Lagerfeld & Chanel bring fantasy Paris to life at fashion week

Paris, according to lore and legend, is a city predominantly inhabited by elegant women, chic cafes and famous faces.

Visitors, of course, find the reality more down-to-earth. The French capital can sometimes seem more heavily touristed, surly and less sartorially obsessed than they might have anticipated.

But Chanel, the fashion house that is perhaps the most synonymous with Paris's reputation for glamour, is determined to keep the Paris dream alive.

On Tuesday, it pulled out all the stops as it showed off its autumn-winter women's collection in a pop-up but fully functioning, specially-built Paris cafe that served both as catwalk and as guest refreshment.

Designer Karl Lagerfeld created the cinema-grade set from scratch in the middle of a neoclassical, glass-roofed exhibition hall in the middle of the city.

Waiters in crisp white shirts and black vests carried silver trays with steaming coffee and croissants to models as they slid in to sit in one of the glass-and-brass trimmed booths or to stand nonchalantly at the wooden bar after their turn down the runway.

The vast illusory cafe was dubbed "Brasserie Gabrielle" in a nod to the famous founder Gabrielle Bonheur Chanel, nicknamed "Coco".

The resulting cafe scene was so utterly, archetypically Parisian that fans of the movies Amelie or Midnight in Paris might recognise an imagined ideal once again stage-managed into fleeting reality.

"It's the biggest French brasserie ever," Lagerfeld boasted after the show, as he proudly stood behind the mock/real bar to speak to journalists.

"It's an idealised vision of a Paris of today that I wanted to amplify, to pour water on 'French bashing'.

"Even if the French say that France is ugly, it's not so ugly - no need to exaggerate. It's not as bad as all that."

The German designer, who lives in Paris - "I'm international, global!" he exclaimed - said he could get away with pumping up the Paris illusion because he's not French. "If a French person had done it, it would been patriotic."

Kris Jenner - an avid Chanel client and the mother of Kim Kardashian, who was attending other Paris fashion shows with husband Kanye West - said she found the cafe setting "absolutely wonderful, magnificent".

"I can't believe he (Lagerfeld) put all this together in such little time," she told AFP.

The collection models displayed in Chanel's ersatz cafe featured knee-length skirts and dress ensembles in the house's signature checkered black-and-white.

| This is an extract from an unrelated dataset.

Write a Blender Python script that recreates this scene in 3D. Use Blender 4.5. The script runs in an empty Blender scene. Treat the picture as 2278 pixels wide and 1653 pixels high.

There were also two-tone numbers that showcased Chanel's take on the ubiquitous winter parka: a fashion-statement pillowed jacket complete with hood.

Other looks boasted autumn colours including bronze and dark blues, and many were accessorised with Chanel's range of instantly recognisable handbags.

All the models had their feet encased in the same shoes: cream-beige with black-toes and practical square heels.

The clothes appeared to glide in and out of a range of retro periods from the last century, their timelessness emphasised by the brasserie in the background.

Lagerfeld, who seems indefatigable at age 81, said he took great pleasure in unveiling eight collections a year, instead of the four ready-to- wear and haute couture ranges brought out by most other top-end houses, or even just the haute couture series some designer rivals like Jean Paul Gaultier have fallen back on exclusively.

Other designers "may be a little lazy", Lagerfeld said mischievously.

"You have to know in what kind of world you live. If the pace of the world is too big for you, there are other jobs. Or do half-time jobs. That's not my problem."